Exactamente, numa relação que queremos que seja de igualdade; queremos relacionar-nos com os EUA, e outros países,e construir parcerias no plano económico e empresarial numa perspectiva de ganhos comuns.
Cabo Verde tem uma situação geoestratégica que o torna importante para a América, Europa e África. Mas essa situação também o torna frágil. Durante a sua visita, Hillary Clinton prometeu apoio na luta contra o tráfico de drogas, de armas e de pessoas. Ficou apenas pela promessa?

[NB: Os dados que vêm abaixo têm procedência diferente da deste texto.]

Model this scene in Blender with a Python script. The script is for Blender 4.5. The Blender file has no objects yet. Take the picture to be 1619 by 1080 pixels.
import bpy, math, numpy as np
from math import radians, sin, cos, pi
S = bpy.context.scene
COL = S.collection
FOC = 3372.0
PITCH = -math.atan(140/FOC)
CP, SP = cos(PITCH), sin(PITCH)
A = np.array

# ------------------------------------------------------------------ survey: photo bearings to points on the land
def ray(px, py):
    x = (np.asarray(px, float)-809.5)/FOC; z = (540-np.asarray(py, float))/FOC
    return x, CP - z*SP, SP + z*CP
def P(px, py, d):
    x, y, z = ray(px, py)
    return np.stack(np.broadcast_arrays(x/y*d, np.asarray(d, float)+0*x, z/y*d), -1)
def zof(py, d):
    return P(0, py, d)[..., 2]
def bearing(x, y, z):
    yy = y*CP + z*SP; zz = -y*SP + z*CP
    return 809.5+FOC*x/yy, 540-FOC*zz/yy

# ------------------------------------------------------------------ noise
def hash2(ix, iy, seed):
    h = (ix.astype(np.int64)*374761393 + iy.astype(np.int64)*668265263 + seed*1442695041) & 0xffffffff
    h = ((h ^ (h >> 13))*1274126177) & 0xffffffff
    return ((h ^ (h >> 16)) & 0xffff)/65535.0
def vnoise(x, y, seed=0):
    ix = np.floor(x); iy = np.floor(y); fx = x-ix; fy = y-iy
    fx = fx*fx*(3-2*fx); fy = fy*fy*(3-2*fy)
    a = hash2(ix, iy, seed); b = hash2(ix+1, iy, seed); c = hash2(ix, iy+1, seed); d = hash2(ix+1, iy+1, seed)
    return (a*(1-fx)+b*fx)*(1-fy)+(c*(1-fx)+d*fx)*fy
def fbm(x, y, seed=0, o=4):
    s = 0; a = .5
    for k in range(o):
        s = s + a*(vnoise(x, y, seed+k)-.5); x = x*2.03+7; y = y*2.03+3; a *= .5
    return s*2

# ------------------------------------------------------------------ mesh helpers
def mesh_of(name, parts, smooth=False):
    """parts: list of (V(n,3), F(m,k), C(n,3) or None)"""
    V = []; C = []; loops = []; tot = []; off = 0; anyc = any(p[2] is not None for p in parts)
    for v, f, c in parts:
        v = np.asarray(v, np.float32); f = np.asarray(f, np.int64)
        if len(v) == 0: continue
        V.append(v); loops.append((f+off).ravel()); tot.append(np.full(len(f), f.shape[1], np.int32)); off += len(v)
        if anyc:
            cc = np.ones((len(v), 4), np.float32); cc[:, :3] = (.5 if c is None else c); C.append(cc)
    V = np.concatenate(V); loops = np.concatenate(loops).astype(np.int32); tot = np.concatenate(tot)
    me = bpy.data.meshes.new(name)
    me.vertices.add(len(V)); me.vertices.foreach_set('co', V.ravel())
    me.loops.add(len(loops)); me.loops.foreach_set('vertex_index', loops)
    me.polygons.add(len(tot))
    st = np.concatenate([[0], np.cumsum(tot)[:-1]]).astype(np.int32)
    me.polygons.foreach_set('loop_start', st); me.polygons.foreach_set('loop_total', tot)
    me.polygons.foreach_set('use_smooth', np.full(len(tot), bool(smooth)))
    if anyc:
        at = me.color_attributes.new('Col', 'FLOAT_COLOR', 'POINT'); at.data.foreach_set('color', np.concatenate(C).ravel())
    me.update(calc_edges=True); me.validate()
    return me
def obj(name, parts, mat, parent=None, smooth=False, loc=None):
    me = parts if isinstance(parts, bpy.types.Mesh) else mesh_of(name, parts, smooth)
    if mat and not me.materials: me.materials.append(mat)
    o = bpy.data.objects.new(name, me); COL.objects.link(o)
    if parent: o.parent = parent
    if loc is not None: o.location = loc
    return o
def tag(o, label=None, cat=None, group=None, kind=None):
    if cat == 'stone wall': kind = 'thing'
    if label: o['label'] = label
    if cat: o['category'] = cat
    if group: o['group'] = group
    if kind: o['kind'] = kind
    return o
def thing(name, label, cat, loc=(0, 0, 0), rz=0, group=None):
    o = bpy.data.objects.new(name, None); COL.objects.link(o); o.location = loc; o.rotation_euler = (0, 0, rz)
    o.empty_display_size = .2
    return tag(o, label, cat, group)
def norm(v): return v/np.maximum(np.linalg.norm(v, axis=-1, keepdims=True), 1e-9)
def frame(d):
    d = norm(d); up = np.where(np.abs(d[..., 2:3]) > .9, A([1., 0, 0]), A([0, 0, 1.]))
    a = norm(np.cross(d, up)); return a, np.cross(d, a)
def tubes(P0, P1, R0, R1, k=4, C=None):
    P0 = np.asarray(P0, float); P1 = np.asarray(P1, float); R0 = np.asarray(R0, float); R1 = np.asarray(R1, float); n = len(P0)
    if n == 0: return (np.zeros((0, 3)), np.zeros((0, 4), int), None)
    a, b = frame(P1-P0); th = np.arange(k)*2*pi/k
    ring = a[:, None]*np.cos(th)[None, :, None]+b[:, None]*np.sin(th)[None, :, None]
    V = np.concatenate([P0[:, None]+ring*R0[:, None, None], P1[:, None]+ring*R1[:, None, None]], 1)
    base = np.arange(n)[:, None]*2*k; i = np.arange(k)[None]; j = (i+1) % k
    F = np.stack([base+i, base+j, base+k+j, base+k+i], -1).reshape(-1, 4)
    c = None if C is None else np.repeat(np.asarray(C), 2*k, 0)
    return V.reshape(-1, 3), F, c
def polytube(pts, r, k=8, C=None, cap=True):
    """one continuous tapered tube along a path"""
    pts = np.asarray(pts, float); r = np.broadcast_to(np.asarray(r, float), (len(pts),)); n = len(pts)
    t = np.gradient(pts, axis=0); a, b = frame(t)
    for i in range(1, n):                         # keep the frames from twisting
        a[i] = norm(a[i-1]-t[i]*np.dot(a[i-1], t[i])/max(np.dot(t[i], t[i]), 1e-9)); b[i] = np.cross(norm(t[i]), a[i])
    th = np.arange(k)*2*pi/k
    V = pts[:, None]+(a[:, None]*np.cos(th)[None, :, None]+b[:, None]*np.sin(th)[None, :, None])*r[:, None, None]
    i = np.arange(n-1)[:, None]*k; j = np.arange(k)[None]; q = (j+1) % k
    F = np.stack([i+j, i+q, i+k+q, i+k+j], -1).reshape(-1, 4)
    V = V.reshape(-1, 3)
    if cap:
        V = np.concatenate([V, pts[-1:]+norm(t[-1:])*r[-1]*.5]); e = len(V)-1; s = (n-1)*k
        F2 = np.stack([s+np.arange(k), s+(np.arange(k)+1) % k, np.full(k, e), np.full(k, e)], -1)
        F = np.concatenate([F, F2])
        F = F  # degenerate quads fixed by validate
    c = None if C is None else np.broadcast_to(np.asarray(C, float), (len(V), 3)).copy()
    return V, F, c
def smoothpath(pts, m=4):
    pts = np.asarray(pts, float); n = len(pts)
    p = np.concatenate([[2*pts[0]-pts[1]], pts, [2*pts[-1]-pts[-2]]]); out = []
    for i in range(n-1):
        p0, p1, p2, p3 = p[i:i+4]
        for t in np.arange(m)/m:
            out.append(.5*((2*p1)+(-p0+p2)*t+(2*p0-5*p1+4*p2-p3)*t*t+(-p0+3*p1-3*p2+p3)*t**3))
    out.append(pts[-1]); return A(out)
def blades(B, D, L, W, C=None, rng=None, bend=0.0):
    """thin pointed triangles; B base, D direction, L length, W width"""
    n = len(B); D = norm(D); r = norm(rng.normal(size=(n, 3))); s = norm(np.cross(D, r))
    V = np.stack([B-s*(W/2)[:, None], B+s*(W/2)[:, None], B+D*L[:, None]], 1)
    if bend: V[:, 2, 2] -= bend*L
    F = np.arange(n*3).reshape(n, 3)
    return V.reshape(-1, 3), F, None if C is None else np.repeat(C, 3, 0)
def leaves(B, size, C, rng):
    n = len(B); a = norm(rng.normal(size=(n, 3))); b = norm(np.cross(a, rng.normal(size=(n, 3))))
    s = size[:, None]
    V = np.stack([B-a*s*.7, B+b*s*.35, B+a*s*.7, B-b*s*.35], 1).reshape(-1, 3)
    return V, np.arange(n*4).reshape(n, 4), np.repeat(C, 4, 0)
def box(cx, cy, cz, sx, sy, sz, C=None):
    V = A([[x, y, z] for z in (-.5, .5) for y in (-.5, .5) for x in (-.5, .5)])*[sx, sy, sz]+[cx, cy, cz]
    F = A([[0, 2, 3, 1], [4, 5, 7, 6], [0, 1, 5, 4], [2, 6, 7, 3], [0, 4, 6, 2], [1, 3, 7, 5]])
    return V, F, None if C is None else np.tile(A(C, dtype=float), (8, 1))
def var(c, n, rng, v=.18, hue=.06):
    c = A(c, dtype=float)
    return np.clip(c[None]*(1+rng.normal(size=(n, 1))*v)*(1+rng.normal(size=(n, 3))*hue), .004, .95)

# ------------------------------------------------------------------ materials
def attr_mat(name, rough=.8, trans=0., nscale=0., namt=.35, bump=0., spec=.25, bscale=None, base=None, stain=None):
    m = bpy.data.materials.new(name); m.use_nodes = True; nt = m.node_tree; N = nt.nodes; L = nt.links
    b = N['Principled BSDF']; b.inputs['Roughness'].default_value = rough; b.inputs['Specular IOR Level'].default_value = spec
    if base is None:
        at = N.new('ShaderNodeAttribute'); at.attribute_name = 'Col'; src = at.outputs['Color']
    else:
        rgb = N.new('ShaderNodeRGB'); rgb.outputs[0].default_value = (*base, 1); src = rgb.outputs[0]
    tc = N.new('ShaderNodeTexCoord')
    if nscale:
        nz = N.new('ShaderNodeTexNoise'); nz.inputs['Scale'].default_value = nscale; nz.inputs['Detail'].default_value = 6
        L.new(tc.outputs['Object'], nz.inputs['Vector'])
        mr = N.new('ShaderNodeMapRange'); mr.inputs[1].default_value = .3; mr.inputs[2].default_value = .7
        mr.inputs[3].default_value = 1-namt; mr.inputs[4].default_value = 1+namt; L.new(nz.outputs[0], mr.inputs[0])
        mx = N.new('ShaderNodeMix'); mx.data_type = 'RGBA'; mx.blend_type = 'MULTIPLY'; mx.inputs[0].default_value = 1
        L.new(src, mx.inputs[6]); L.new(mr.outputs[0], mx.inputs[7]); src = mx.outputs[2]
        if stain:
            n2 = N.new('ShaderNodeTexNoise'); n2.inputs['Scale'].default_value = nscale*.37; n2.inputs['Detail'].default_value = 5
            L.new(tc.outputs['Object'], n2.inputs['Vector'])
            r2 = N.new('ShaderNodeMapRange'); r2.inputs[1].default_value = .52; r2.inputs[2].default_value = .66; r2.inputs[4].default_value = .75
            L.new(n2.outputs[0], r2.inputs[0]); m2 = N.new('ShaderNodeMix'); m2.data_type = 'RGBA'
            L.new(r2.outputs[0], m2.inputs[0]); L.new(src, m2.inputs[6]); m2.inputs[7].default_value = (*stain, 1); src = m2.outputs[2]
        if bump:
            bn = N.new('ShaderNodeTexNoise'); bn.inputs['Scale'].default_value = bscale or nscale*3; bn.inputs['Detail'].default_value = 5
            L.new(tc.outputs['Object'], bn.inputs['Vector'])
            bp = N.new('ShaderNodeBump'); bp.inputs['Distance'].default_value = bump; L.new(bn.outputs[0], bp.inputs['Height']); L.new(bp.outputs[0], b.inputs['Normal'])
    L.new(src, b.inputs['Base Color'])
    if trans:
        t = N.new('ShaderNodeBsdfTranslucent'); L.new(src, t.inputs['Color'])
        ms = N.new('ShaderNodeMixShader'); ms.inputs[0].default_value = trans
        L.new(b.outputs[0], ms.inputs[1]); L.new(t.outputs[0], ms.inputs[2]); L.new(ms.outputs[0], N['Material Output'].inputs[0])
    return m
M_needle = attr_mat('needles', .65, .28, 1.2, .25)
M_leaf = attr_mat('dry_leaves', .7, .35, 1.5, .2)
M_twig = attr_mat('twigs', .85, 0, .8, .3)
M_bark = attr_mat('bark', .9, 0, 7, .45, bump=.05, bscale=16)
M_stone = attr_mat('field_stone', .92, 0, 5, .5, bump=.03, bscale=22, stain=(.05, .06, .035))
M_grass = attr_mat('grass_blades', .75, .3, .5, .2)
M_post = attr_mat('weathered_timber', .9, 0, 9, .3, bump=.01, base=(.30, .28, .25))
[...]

Já estamos a trabalhar há algum tempo. Já há um dos pilares fundamentais da parceria especial com a UE, a questão da estabilidade da segurança, toda a problemática do narcotráfico, de todos os tráficos. Estamos a trabalhar com vários países da UE e com os EUA para a vigilância e protecção das águas territoriais de Cabo Verde, das nossas fronteiras, de toda a documentação civil existente no país, designadamente os passaportes; estamos a introduzir os passaportes biométricos, e estamos a reforçar a polícia nacional e a polícia de investigação criminal
Há uma relação especial com as polícias de Portugal?
Muito especial. Na formação, há troca de informações, há apoio até do Ministério da Administração Interna na concepção estratégica da segurança, no planeamento e desenvolvimento do trabalho policial no país.
Cabo Verde vai ter a sua I Feira Internacional de Turismo. A crise económica não o afectou?
Sim, o sector do imobiliário turístico, em particular na ilha do Sal, mas há outras ilhas cujo crescimento compensa a depressão que houve no Sal. Globalmente continua a haver um crescimento e esta feira irá mostrar as potencialidades de todas as ilhas.
Ainda aposta em transformar Cabo Verde num país digital?
Estamos a fazê-lo. Em termos de governação electrónica é considerado já uma referência no continente africano. Acabamos de lançar um grande programa, Mundo Novo, que vai disponibilizar cerca de 150 mil computadores para os diferentes níveis de ensino; temos um grande empreendimento, a Casa do Cidadão, com balcões em vários países, onde os cabo-verdianos podem ter acesso imediato a documentos. Cabo Verde é uma nação global. Estamos a dar passos para o transformar num ciberarquipélago já em 2011.
Isso a par com a literacia...
Claro. Também nesse campo estamos a fazer um enorme esforço e a dar passos significativos. Quase 100% das crianças em idade escolar estão no sistema de ensino; a taxa de analfabetismo entre elas é de cerca de 4% ou 5%; a global ronda os 20%. Já atingimos os nossos objectivos na educação, na paridade do ensino, no sector da saúde materno-infantil; a nossa taxa de vacinação cobre 100% das crianças em idade de vacinação. Criámos a Universidade de Cabo Verde, com uma vertente profissional muito forte, e estamos a estender a formação profissional a todas as ilhas. Vamos transformar gradualmente em liceus técnicos os quase 50 liceus que temos...
Essa aposta no ensino é feita, portanto, tendo em conta a realidade/necessidades do país?
Não só, mas também tendo em conta a agenda de transformação de Cabo Verde, cujo desenvolvimento passa por uma dinâmica forte de crescimento da competitividade. Para o conseguirmos temos de apostar no capital humano, modernizar as infraestruturas e apostar na densificação do sector empresarial. Com esses eixos de actuação podemos garantir um ritmo acelerado de cres- cimento e a melhoria da qualidade de vida do povo.
A instabilidade na Guiné-Bissau reflecte-se em Cabo Verde?
Temos relações muito fortes, históricas, fizemos uma luta comum pela independência; temos uma comunidade importante de cabo-verdianos na Guiné-Bissau e uma comunidade muito grande de guineenses. Estamos, portanto, profundamente interessados na estabilização da Guiné-Bissau e qualquer sobressalto preocupa o Governo de Cabo Verde.